History itself has impacted the collection in more ways than just giving life to the pieces that are part of the collection; it also explains why there aren’t many pieces from the ‘20s and ‘30s.
“That was a very bleak period, especially the Great Depression, and people, you know, they reuse and reuse and reuse, so we don’t see a lot from that era,” King said.
Although the collection has quite a few wedding gowns (and works with Oaklands Mansion each year for the mansion’s wedding dress exhibit) and has one from almost every decade, the ‘20s isn’t one of them.
King explained, “We do have one from 1938, but (the donor) cut it off. She cut the length off to be able to use it as a day dress, and she told me that when she donated it, and for that very reason. She had to rewear it.”

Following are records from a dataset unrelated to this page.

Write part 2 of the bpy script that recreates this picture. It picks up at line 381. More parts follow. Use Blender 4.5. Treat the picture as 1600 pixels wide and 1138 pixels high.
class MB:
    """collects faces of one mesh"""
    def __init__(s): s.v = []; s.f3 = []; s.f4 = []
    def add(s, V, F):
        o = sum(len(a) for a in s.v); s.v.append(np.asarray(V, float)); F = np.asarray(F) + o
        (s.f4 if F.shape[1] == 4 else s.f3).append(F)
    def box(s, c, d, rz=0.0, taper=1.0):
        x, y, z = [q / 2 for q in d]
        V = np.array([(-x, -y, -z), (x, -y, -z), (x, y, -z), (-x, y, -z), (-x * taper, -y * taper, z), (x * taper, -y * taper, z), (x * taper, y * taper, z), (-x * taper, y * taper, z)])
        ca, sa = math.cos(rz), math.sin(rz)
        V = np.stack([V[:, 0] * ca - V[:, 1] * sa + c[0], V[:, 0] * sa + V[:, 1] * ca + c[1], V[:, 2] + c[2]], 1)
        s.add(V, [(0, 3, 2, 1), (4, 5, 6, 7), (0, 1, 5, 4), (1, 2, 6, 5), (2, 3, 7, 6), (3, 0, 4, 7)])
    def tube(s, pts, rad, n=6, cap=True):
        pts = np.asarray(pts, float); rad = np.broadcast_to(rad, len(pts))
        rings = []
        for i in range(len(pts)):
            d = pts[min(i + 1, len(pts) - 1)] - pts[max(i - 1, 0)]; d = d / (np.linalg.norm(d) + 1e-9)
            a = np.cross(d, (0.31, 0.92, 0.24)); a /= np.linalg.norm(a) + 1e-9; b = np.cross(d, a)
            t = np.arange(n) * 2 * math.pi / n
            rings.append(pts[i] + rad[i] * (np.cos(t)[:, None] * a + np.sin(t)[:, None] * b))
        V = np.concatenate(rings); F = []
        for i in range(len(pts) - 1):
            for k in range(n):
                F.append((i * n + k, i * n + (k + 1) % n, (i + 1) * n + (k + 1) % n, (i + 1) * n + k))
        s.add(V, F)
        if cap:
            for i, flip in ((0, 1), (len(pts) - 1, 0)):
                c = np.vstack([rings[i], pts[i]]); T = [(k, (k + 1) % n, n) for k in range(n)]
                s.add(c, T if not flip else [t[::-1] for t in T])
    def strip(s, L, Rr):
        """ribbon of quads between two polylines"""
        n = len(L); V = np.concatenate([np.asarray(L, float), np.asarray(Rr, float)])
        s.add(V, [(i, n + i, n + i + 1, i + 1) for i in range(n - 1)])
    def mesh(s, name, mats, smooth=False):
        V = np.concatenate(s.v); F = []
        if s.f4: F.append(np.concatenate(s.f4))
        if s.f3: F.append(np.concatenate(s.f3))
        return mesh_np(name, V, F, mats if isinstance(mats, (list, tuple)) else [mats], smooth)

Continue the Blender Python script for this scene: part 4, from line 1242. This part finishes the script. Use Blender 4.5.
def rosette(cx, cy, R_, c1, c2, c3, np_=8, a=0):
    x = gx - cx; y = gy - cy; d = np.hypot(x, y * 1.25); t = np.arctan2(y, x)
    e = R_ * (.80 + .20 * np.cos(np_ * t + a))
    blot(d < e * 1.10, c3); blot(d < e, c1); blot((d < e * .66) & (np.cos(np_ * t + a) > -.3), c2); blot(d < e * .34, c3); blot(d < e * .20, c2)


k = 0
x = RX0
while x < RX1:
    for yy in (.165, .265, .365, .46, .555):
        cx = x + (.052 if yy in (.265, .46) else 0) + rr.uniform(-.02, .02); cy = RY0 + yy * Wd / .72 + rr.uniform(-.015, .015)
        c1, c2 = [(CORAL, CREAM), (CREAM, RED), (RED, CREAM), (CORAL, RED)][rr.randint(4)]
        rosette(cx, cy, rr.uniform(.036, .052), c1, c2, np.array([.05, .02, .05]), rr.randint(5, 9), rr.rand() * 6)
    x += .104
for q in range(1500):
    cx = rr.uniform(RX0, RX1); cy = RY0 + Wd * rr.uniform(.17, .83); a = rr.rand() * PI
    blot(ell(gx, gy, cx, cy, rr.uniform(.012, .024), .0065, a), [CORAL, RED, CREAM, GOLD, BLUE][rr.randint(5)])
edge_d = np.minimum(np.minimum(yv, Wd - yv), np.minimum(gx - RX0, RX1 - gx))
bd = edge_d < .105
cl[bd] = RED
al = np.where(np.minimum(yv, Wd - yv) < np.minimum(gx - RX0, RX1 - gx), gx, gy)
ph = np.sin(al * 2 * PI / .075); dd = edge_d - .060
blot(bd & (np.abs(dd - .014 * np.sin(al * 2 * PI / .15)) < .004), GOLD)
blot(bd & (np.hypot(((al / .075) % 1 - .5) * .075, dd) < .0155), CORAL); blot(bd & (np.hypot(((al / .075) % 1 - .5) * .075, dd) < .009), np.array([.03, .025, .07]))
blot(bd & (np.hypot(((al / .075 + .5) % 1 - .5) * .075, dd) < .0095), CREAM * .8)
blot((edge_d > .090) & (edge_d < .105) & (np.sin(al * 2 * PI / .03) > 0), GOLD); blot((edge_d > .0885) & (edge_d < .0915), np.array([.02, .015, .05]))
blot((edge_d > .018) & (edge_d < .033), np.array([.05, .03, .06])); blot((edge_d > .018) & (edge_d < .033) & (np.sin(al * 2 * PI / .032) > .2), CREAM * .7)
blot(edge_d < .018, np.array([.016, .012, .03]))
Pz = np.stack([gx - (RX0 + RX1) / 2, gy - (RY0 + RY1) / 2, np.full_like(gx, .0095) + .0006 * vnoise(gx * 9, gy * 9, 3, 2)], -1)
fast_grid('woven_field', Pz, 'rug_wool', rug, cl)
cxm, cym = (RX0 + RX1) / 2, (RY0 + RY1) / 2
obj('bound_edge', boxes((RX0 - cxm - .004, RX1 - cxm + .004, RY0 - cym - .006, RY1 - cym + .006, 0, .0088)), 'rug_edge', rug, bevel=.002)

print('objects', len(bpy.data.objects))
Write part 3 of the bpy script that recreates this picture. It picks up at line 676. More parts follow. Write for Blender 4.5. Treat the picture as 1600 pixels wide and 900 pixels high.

For everyone involved in the collection and its digitization, it’s a long, laborious process, but it’s a labor of love. As Trail pulled what looked to be a nightgown from one of the boxes, King began to talk about its handcrafted lace detailing and how the garment looked like something Rose on the Titanic might wear, guessing it might be from the early 1900s. As they moved on to another piece, King explained that it’s not just about being able to identify a fabric or a silhouette from a specific decade but appreciating the history of each piece.
“… We try to teach students not only how to handle and not only how to identify but how to appreciate things as they may run across them in their own families, in their own heritage.”